Sementara kenaikan harga bahan bakar tetap menjadi pendorong utama kenaikan CPI. Laju kenaikan harga energi year-to-year melambat menjadi 17,1 persen di bulan Mei, dari sebelumnya 19,1 persen di bulan April.
Sedangkan untuk harga makanan, tidak termasuk sayur, daging dan ikan, naik 2,7 persen di bulan Mei.
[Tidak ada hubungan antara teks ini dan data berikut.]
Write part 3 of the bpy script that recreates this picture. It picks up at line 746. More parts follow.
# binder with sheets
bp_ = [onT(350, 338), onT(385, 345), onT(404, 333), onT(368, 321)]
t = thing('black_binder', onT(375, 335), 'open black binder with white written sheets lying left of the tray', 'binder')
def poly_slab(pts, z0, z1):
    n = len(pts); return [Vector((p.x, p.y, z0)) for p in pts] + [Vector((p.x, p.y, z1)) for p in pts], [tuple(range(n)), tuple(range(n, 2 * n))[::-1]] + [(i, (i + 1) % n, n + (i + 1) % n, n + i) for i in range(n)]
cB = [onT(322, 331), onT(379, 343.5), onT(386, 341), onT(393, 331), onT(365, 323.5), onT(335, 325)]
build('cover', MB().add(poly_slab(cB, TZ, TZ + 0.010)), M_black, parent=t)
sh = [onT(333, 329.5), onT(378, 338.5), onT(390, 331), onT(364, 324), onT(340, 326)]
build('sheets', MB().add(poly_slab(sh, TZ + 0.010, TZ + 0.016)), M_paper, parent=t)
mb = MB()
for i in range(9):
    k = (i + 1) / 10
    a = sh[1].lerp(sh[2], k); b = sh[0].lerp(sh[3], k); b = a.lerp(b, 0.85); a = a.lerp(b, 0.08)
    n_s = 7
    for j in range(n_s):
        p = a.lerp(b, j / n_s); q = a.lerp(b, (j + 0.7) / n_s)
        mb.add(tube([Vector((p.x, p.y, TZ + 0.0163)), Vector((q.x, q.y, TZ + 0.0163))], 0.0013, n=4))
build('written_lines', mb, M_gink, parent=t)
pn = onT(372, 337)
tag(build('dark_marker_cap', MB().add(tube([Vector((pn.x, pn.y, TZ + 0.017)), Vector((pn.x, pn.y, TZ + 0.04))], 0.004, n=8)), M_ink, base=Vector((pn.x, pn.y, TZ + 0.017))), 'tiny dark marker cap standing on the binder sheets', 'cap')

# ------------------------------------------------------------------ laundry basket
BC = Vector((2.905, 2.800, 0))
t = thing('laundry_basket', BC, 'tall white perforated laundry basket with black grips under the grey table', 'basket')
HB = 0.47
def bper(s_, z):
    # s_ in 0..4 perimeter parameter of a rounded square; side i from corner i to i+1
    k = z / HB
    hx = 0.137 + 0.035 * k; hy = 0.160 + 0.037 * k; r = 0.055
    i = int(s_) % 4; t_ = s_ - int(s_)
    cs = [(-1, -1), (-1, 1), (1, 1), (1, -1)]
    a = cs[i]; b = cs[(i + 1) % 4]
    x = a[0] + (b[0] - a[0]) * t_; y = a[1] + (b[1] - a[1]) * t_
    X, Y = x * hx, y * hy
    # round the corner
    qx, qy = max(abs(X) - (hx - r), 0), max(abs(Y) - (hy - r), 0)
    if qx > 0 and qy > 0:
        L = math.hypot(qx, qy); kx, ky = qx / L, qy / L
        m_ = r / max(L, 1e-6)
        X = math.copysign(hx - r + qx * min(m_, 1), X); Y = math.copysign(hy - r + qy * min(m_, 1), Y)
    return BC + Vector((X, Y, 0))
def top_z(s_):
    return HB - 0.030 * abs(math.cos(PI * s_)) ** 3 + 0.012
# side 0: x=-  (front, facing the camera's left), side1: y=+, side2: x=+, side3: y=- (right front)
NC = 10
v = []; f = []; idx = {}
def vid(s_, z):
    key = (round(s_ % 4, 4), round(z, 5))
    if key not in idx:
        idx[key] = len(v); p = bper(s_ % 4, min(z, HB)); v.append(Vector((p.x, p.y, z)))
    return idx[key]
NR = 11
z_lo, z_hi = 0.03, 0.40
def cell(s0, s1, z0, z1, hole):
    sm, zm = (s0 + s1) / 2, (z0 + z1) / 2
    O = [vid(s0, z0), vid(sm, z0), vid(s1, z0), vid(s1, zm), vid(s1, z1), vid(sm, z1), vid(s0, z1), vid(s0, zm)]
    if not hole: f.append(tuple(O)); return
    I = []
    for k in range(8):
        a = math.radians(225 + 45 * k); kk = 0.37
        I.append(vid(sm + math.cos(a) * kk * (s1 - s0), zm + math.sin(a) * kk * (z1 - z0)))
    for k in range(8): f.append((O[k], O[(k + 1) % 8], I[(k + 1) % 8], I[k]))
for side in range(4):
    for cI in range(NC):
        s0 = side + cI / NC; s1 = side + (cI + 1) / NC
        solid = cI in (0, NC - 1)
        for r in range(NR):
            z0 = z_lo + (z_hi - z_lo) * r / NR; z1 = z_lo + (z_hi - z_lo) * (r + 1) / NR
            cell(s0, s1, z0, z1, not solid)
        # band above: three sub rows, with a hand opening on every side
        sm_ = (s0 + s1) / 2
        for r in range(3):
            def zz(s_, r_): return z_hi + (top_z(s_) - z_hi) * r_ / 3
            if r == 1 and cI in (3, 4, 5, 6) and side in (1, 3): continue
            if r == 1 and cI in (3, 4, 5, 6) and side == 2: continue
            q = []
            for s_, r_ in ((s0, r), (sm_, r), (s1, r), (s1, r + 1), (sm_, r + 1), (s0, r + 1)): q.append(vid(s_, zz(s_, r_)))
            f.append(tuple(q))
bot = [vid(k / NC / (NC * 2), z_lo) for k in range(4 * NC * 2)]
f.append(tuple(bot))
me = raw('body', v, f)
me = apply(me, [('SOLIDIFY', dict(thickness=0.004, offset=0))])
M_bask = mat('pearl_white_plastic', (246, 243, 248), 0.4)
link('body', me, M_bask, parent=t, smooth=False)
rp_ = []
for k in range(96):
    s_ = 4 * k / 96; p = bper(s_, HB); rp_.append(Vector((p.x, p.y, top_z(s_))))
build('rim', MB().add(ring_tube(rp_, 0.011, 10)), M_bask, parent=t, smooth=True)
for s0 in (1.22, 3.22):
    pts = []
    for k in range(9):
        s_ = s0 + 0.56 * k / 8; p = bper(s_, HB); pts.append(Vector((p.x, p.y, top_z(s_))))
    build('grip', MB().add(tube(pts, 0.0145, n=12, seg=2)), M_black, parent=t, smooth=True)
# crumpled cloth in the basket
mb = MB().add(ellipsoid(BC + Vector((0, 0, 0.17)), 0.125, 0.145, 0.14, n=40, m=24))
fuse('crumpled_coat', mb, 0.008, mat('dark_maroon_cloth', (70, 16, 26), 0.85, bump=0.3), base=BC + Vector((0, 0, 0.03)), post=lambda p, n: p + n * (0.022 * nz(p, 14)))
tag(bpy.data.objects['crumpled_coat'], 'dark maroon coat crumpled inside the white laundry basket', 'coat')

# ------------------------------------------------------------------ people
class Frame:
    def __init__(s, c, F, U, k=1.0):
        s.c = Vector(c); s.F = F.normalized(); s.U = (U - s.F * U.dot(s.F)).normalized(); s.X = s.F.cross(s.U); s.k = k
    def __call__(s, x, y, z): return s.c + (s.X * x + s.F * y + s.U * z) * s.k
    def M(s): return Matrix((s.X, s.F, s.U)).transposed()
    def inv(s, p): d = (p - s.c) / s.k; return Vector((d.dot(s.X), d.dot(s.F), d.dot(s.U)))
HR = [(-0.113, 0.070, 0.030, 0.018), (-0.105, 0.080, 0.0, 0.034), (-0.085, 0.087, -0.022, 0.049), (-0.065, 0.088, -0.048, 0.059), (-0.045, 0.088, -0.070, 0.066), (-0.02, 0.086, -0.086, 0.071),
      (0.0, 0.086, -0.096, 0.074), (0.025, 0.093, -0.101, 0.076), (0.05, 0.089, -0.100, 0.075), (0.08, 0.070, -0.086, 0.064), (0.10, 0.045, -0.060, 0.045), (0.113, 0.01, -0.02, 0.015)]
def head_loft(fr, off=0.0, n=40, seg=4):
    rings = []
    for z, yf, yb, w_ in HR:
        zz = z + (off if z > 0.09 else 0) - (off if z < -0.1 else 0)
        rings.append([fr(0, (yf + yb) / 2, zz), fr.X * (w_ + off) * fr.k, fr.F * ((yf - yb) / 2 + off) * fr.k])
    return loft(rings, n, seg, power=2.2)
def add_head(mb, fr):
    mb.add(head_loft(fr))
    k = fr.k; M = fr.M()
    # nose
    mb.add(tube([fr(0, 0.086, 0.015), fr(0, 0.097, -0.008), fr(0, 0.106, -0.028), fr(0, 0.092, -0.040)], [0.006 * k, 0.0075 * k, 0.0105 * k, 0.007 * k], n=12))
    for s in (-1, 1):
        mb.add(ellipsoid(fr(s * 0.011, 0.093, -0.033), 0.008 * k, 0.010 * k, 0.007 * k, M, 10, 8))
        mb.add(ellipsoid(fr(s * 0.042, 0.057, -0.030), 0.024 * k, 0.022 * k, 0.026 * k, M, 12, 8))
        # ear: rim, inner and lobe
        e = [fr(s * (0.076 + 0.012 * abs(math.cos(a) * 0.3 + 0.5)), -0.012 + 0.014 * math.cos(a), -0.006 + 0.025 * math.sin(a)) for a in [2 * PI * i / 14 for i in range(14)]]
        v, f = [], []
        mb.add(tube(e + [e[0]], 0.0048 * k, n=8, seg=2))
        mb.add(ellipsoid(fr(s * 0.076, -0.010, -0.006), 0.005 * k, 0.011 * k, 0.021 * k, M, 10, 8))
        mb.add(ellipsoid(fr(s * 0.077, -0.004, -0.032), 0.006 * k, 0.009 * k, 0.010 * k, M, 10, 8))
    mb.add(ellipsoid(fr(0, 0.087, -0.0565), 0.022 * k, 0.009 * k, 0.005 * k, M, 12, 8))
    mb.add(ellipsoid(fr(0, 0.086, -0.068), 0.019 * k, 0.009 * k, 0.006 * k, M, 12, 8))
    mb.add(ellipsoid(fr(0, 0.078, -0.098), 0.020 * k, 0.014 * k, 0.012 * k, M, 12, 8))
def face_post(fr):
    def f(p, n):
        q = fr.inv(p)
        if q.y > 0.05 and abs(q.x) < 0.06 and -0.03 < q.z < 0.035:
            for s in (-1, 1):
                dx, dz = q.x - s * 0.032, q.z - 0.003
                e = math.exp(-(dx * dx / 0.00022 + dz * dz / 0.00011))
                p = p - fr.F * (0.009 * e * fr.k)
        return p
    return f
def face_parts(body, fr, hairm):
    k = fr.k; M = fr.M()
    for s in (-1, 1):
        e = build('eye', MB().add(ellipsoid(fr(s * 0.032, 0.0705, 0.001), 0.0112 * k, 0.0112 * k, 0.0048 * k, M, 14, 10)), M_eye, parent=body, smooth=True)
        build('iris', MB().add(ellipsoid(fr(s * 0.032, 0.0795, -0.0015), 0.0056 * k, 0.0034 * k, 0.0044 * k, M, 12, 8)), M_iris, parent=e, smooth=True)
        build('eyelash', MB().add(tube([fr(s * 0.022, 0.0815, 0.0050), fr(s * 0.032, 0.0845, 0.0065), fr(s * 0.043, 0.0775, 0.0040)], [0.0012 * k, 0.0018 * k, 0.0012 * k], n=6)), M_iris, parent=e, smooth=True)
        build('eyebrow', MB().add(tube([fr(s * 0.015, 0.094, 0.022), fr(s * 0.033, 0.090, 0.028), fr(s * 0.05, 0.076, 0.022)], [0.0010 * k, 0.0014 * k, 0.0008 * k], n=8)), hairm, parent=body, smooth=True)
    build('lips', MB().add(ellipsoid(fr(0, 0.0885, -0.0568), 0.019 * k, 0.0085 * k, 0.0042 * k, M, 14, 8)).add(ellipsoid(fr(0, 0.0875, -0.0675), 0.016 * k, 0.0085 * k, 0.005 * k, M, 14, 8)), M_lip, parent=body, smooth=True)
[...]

Kenaikan ini menjadi yang tercepat sejak tahun 2015.
Baca juga: Pemerintah dan Bank Indonesia Diminta Jaga Inflasi Agar Rupiah Tak Semakin Terpuruk
Naiknya harga bahan bakar dan pangan, yang diperparah oleh invasi Rusia ke Ukraina dan pelemahan nilai mata uang Yen yang meningkatkan biaya impor, diperkirakan oleh para analis akan membuat inflasi konsumen inti Jepang berada di atas target 2 persen BOJ untuk sebagian besar tahun ini.
Namun tidak banyak yang dapat mendukung BOJ, karena konsumen rumah tangga menghadapi kenaikan biaya hidup dan pertumbuhan upah yang lambat.
Gubernur BOJ, Haruhiko Kuroda telah berulang kali mengatakan bank sentral akan menjaga kebijakan moneter super longgar hingga permintaan domestik kembali kuat dan pertumbuhan upah semakin meningkat.
Inflasi Korea Selatan Cetak Rekor Tertinggi Dalam Kurun Waktu 24 Tahun Terakhir
Inflasi Korea Selatan pada bulan Juni mencapai level tertinggi sejak krisis keuangan Asia yang terjadi lebih dari dua dekade lalu.
Data menunjukkan pada Selasa (5/7/2022) indeks harga konsumen tumbuh sedikit lebih cepat dari perkiraan, yakni sebesar 6,0 persen pada bulan Juni dibandingkan tahun sebelumnya, sekaligus yang tertinggi sejak November 1998.
Sementara data lain menunjukkan cadangan devisa menyusut paling besar sejak akhir 2008.
Baca juga: The Fed Berencana Kerek Lagi Suku Bunga untuk Antisipasi Lonjakan Inflasi AS
Ekonom dan pakar pasar Korea Selatan menepis bahwa negara tersebut yang jatuh ke dalam krisis seperti yang terjadi beberapa kali di masa lalu.
Tetapi beberapa dari mereka juga memperingatkan pemerintah dan bank sentral yang saat ini sedang menghadapi masa sulit.
"Pembuatan kebijakan akan menjadi semakin sulit karena mereka memiliki campuran risiko inflasi naik dan risiko pertumbuhan ekonomi turun yang terus berlanjut untuk saat ini," kata Park Seok-gil, seorang analis di JPMorgan Chase Bank.
Angka inflasi yang tinggi memperkuat kasus kenaikan suku bunga kebijakan bank sentral sebesar 50 basis poin yang belum pernah terjadi sebelumnya.